### Task brief
The listing below should be copied in full, word for word.

Begin Entries provided

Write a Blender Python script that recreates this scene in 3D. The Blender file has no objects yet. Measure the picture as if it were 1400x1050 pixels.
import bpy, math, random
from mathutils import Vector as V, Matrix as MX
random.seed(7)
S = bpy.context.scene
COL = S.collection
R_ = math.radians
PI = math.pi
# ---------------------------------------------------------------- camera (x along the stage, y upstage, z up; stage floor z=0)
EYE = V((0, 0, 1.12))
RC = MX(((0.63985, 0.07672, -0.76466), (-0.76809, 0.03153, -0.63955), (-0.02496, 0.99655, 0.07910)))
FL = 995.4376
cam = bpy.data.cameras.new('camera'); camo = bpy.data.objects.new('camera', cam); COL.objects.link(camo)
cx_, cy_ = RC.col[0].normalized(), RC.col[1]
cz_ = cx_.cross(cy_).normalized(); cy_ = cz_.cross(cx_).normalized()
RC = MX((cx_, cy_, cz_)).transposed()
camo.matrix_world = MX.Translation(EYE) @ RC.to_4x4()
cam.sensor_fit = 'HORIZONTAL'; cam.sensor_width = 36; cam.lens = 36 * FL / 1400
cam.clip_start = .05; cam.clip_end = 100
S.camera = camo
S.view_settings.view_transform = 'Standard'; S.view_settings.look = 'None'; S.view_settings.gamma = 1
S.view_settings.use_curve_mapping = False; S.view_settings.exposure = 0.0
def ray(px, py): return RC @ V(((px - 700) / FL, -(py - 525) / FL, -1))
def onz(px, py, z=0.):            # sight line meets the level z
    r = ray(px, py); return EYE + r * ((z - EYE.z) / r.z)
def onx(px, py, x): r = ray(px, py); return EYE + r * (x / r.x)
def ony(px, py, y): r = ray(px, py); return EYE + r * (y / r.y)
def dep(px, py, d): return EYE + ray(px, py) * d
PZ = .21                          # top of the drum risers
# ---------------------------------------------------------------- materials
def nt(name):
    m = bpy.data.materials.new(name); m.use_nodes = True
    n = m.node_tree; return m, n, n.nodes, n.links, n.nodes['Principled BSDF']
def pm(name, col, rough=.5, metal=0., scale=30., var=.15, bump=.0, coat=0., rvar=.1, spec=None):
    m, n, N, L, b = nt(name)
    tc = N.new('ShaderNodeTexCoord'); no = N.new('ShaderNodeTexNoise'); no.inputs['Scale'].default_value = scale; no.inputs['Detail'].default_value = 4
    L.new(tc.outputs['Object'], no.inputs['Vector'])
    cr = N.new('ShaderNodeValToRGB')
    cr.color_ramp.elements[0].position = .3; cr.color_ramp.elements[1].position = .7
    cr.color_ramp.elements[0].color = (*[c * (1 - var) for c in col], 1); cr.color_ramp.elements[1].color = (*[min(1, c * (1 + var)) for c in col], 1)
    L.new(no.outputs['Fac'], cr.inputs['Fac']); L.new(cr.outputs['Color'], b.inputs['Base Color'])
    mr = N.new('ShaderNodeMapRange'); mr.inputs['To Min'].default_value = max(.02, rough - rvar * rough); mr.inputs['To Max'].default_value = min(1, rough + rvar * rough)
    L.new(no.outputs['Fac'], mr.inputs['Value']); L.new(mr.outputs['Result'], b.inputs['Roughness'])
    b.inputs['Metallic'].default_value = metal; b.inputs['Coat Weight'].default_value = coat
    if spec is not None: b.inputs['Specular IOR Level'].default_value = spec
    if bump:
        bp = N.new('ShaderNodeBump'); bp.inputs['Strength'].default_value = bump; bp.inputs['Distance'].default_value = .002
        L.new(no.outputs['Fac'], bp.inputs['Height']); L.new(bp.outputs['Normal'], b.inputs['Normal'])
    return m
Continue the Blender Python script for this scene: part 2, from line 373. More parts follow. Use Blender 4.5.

End Entries provided

### Output for this task
Write a Blender Python script that recreates this scene in 3D. The Blender file has no objects yet. Measure the picture as if it were 1400x1050 pixels.
import bpy, math, random
from mathutils import Vector as V, Matrix as MX
random.seed(7)
S = bpy.context.scene
COL = S.collection
R_ = math.radians
PI = math.pi
# ---------------------------------------------------------------- camera (x along the stage, y upstage, z up; stage floor z=0)
EYE = V((0, 0, 1.12))
RC = MX(((0.63985, 0.07672, -0.76466), (-0.76809, 0.03153, -0.63955), (-0.02496, 0.99655, 0.07910)))
FL = 995.4376
cam = bpy.data.cameras.new('camera'); camo = bpy.data.objects.new('camera', cam); COL.objects.link(camo)
cx_, cy_ = RC.col[0].normalized(), RC.col[1]
cz_ = cx_.cross(cy_).normalized(); cy_ = cz_.cross(cx_).normalized()
RC = MX((cx_, cy_, cz_)).transposed()
camo.matrix_world = MX.Translation(EYE) @ RC.to_4x4()
cam.sensor_fit = 'HORIZONTAL'; cam.sensor_width = 36; cam.lens = 36 * FL / 1400
cam.clip_start = .05; cam.clip_end = 100
S.camera = camo
S.view_settings.view_transform = 'Standard'; S.view_settings.look = 'None'; S.view_settings.gamma = 1
S.view_settings.use_curve_mapping = False; S.view_settings.exposure = 0.0
def ray(px, py): return RC @ V(((px - 700) / FL, -(py - 525) / FL, -1))
def onz(px, py, z=0.):            # sight line meets the level z
    r = ray(px, py); return EYE + r * ((z - EYE.z) / r.z)
def onx(px, py, x): r = ray(px, py); return EYE + r * (x / r.x)
def ony(px, py, y): r = ray(px, py); return EYE + r * (y / r.y)
def dep(px, py, d): return EYE + ray(px, py) * d
PZ = .21                          # top of the drum risers
# ---------------------------------------------------------------- materials
def nt(name):
    m = bpy.data.materials.new(name); m.use_nodes = True
    n = m.node_tree; return m, n, n.nodes, n.links, n.nodes['Principled BSDF']
def pm(name, col, rough=.5, metal=0., scale=30., var=.15, bump=.0, coat=0., rvar=.1, spec=None):
    m, n, N, L, b = nt(name)
    tc = N.new('ShaderNodeTexCoord'); no = N.new('ShaderNodeTexNoise'); no.inputs['Scale'].default_value = scale; no.inputs['Detail'].default_value = 4
    L.new(tc.outputs['Object'], no.inputs['Vector'])
    cr = N.new('ShaderNodeValToRGB')
    cr.color_ramp.elements[0].position = .3; cr.color_ramp.elements[1].position = .7
    cr.color_ramp.elements[0].color = (*[c * (1 - var) for c in col], 1); cr.color_ramp.elements[1].color = (*[min(1, c * (1 + var)) for c in col], 1)
    L.new(no.outputs['Fac'], cr.inputs['Fac']); L.new(cr.outputs['Color'], b.inputs['Base Color'])
    mr = N.new('ShaderNodeMapRange'); mr.inputs['To Min'].default_value = max(.02, rough - rvar * rough); mr.inputs['To Max'].default_value = min(1, rough + rvar * rough)
    L.new(no.outputs['Fac'], mr.inputs['Value']); L.new(mr.outputs['Result'], b.inputs['Roughness'])
    b.inputs['Metallic'].default_value = metal; b.inputs['Coat Weight'].default_value = coat
    if spec is not None: b.inputs['Specular IOR Level'].default_value = spec
    if bump:
        bp = N.new('ShaderNodeBump'); bp.inputs['Strength'].default_value = bump; bp.inputs['Distance'].default_value = .002
        L.new(no.outputs['Fac'], bp.inputs['Height']); L.new(bp.outputs['Normal'], b.inputs['Normal'])
    return m
Continue the Blender Python script for this scene: part 2, from line 373. More parts follow. Use Blender 4.5.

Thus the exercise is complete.